O Eu, ele espera resultado, ele espera recompensas, e é difícil a prática contemplativa que, durante muito tempo, ela nos oferece nada. Exceto ilusões e esforço. A sutileza da compreensão e da consciência também nos oferece uma visão melhor sobre aquilo que nós estamos sentindo. Porque quando nós estamos com raiva, a raiva nos toma. Mas quando estamos treinados no processo contemplativo, quando a raiva ocorre, algo de muito interessante vai acontecer, há uma consciência de que estamos com raiva. E o que é interessante é que essa consciência, ela não está com raiva. Ela apenas percebe a raiva. Essa consciência não está com vaidade, ela percebe a vaidade, é o observador. Ou as vezes, como se chama em alguns textos, a testemunha. É um elemento que existe no nosso campo da consciência, um elemento fundamental em relação ao nosso Eu, que é capaz de observar. Será esse elemento que vai oferecer a nós o esclarecimento, a experiência de sabedoria.

Como eu sempre digo, cada um carrega o lastro de sua personalidade, das suas ideias e concepções. O que é necessário é que nós possamos compreender a dinâmica da prática contemplativa. E nos esforçar sempre para questionar a grande pergunta: “Você tem certeza disso?

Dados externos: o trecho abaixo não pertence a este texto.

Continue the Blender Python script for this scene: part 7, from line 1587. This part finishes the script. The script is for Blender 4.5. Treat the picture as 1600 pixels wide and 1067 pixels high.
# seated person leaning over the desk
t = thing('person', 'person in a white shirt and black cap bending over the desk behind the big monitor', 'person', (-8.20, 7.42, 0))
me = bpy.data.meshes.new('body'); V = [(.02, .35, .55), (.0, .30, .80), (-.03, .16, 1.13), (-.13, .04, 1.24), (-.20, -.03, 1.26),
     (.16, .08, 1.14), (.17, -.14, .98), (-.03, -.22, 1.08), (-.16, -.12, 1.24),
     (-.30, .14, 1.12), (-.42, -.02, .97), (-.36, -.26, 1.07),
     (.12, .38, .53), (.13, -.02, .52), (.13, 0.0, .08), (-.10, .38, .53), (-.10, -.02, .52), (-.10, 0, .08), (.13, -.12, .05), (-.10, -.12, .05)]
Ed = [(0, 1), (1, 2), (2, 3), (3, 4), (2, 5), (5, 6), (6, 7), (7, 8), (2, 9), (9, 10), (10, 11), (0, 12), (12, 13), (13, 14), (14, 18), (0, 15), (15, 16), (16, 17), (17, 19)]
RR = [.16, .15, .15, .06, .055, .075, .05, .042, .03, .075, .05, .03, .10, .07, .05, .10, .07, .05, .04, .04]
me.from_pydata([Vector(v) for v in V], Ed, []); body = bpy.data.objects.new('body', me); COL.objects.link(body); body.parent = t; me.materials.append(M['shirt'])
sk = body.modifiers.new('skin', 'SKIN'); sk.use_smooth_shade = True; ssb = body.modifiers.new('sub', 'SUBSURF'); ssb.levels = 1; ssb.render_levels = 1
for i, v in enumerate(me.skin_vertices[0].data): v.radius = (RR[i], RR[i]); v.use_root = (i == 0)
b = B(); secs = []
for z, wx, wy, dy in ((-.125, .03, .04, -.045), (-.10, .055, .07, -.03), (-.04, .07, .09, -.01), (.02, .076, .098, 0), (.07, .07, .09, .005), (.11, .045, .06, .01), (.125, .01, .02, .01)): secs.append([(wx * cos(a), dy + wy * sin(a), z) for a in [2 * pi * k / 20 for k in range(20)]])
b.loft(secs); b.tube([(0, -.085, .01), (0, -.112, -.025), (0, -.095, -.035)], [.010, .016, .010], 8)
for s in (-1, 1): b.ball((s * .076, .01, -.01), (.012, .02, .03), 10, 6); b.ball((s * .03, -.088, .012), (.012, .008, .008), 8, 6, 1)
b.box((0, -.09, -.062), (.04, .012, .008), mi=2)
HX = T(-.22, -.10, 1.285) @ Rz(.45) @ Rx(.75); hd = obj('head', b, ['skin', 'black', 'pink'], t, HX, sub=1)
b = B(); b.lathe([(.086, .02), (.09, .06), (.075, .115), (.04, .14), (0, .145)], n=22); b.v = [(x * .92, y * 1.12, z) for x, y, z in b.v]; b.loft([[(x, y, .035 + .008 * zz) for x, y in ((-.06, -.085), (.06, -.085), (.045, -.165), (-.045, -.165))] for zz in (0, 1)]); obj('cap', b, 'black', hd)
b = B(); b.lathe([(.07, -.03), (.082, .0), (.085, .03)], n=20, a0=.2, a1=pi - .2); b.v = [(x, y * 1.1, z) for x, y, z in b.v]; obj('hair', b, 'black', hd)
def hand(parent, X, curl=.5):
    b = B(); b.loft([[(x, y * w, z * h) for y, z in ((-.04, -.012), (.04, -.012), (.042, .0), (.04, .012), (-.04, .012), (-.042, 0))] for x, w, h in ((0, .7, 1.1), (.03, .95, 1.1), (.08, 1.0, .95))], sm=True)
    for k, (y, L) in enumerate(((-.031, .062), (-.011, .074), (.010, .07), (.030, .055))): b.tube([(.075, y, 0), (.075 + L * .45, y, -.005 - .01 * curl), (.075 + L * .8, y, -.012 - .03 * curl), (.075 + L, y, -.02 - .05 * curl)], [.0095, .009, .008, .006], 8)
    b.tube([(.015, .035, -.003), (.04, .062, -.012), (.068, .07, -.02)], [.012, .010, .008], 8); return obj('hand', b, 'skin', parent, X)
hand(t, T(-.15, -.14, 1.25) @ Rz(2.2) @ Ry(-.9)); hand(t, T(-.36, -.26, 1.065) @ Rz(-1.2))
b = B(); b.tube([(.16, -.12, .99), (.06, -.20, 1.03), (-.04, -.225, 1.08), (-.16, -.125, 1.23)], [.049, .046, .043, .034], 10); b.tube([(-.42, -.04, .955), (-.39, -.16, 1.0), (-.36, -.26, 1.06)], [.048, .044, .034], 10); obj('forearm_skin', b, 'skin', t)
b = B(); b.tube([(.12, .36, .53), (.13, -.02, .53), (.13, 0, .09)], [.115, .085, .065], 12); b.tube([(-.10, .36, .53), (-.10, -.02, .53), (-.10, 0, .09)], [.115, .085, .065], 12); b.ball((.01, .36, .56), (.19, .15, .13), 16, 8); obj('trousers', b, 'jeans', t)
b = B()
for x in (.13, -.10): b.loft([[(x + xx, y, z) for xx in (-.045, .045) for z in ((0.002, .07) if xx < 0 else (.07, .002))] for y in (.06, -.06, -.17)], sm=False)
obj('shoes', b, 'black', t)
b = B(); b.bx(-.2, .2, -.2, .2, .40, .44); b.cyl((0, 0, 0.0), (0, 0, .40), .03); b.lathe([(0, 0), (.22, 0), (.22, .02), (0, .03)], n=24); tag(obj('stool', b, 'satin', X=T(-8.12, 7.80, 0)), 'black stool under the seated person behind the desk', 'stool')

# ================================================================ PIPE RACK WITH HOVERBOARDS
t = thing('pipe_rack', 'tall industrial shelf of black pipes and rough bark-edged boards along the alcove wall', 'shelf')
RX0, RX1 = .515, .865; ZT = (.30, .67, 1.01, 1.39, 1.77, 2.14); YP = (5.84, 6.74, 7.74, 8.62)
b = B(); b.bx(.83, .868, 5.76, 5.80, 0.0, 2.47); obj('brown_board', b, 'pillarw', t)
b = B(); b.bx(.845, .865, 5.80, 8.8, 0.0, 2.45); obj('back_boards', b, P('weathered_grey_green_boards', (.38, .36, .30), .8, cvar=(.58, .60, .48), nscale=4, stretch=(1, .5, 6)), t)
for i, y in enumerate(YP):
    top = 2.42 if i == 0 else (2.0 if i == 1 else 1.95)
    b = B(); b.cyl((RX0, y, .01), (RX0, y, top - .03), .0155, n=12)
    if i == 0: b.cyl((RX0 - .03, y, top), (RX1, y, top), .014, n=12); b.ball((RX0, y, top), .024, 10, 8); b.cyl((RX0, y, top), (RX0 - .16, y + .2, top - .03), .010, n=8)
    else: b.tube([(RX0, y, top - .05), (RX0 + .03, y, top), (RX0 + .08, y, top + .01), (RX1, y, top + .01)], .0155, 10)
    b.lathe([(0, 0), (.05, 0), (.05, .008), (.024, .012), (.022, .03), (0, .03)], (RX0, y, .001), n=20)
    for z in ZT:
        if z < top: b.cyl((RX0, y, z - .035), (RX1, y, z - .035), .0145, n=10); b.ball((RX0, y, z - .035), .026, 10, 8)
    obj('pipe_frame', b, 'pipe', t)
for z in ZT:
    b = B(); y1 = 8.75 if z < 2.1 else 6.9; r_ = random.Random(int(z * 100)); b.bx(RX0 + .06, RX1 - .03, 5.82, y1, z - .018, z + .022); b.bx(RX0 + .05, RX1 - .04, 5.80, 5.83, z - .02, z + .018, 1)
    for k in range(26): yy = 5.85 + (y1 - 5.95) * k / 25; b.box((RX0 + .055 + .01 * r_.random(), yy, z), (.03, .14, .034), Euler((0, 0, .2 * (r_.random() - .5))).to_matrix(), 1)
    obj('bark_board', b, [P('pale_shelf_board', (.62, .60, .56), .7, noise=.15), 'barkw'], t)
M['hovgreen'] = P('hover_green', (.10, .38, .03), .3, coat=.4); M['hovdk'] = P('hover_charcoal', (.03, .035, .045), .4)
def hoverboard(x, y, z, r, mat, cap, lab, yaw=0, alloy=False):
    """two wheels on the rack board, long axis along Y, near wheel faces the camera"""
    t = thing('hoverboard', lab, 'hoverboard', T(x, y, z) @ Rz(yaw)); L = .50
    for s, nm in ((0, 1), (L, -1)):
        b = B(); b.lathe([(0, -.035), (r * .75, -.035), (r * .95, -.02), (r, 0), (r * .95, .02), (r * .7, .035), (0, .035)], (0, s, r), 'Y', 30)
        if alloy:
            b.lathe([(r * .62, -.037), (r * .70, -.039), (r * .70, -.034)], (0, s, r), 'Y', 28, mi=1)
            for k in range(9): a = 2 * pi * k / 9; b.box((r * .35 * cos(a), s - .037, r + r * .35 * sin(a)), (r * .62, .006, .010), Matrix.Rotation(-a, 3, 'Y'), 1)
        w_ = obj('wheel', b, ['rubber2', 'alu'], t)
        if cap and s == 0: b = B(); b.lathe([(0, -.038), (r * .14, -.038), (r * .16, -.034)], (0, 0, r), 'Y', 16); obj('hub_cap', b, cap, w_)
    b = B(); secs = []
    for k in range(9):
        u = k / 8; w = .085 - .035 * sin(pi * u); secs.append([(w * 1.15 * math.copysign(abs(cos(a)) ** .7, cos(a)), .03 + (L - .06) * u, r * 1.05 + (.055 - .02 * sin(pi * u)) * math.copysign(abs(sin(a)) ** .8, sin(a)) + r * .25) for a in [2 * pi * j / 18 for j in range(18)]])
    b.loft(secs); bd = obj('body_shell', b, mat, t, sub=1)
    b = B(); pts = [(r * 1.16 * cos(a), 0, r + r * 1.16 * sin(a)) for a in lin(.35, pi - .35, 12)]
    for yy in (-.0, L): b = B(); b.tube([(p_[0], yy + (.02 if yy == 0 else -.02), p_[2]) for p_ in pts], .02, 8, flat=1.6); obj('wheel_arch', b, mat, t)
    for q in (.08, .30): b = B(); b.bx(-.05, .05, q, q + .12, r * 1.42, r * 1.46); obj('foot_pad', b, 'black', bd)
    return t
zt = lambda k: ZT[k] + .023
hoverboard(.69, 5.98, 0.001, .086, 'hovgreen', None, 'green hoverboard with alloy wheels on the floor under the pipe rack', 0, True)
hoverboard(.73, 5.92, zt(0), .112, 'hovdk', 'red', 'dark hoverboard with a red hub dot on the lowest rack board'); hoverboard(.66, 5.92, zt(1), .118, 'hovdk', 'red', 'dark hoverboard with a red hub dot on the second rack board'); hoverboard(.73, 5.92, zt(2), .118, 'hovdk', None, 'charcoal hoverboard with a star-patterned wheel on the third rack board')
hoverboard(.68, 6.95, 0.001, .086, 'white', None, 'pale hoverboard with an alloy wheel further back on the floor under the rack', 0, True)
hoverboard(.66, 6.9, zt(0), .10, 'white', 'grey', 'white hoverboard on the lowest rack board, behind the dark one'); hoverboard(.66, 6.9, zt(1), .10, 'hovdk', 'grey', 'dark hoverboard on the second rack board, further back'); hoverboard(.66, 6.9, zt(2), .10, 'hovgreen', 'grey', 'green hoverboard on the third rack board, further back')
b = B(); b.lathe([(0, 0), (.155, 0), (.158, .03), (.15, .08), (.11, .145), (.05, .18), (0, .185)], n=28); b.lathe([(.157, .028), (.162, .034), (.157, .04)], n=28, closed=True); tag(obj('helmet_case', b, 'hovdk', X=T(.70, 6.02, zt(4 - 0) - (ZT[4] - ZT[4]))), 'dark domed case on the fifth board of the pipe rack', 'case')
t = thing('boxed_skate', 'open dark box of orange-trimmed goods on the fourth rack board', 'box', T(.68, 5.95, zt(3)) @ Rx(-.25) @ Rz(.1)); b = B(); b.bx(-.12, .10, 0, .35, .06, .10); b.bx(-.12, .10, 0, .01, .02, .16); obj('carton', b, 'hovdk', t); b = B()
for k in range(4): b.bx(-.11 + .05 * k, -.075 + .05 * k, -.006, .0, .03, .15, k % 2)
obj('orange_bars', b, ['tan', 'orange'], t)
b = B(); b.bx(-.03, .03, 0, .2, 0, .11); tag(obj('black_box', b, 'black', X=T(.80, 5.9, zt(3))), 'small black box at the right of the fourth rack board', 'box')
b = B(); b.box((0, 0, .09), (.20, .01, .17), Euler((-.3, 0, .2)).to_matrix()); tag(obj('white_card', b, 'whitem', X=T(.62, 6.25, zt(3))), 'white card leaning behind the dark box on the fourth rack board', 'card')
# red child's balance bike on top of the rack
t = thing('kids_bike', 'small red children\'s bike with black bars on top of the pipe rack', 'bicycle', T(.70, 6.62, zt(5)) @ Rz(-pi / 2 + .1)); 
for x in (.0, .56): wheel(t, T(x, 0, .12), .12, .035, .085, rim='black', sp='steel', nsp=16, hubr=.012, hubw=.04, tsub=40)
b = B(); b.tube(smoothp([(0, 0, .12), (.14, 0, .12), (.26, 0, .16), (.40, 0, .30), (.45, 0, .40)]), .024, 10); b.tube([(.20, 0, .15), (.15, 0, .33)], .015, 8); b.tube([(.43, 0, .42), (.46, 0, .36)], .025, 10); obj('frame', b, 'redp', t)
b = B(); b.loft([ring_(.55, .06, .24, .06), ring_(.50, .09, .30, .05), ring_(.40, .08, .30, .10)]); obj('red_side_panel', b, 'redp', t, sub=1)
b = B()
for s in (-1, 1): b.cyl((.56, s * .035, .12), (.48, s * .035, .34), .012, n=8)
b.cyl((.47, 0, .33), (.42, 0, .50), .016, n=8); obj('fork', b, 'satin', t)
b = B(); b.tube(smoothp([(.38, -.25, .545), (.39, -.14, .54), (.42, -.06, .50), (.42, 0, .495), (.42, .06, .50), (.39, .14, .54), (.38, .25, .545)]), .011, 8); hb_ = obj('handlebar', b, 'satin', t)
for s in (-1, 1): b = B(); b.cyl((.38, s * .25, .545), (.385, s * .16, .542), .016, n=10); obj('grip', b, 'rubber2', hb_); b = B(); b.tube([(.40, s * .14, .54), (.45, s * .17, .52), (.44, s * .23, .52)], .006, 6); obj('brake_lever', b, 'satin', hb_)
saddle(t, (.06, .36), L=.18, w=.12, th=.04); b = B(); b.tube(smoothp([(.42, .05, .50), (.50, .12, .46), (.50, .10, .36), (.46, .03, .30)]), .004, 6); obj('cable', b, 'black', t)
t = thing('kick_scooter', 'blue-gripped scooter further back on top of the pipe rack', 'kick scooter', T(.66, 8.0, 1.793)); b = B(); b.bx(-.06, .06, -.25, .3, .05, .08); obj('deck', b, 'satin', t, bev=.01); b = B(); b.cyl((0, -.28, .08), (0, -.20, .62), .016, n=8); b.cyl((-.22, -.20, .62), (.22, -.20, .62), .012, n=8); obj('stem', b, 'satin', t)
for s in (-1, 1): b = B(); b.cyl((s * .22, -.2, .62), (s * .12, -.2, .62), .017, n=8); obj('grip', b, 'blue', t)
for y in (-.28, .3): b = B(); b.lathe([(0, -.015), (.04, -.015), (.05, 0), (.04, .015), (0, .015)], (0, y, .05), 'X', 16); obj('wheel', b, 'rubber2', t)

Eu senti uma luz, eu tenho certeza disso? Eu vou praticar mais para compreender se o que eu percebi realmente é válido ou apenas uma ilusão”. Essa experiência sutil é fundamental. Vai ser ela que vai transformar a nossa prática chata, difícil e doída em uma prática de profundos significados. Quando isso vai acontecer, isso depende do esforço de cada um. Não há como saber.

Mas para todo aquele praticante que realmente se esforça e pratica, a possibilidade dessa experiência se torna cada vez maior. Quando ela finalmente se manifesta, todo o esforço vai ter valido a pena.


Palestra proferida por Kōmyō Sensei no Daissen Niterói em 14 de abril de 2023.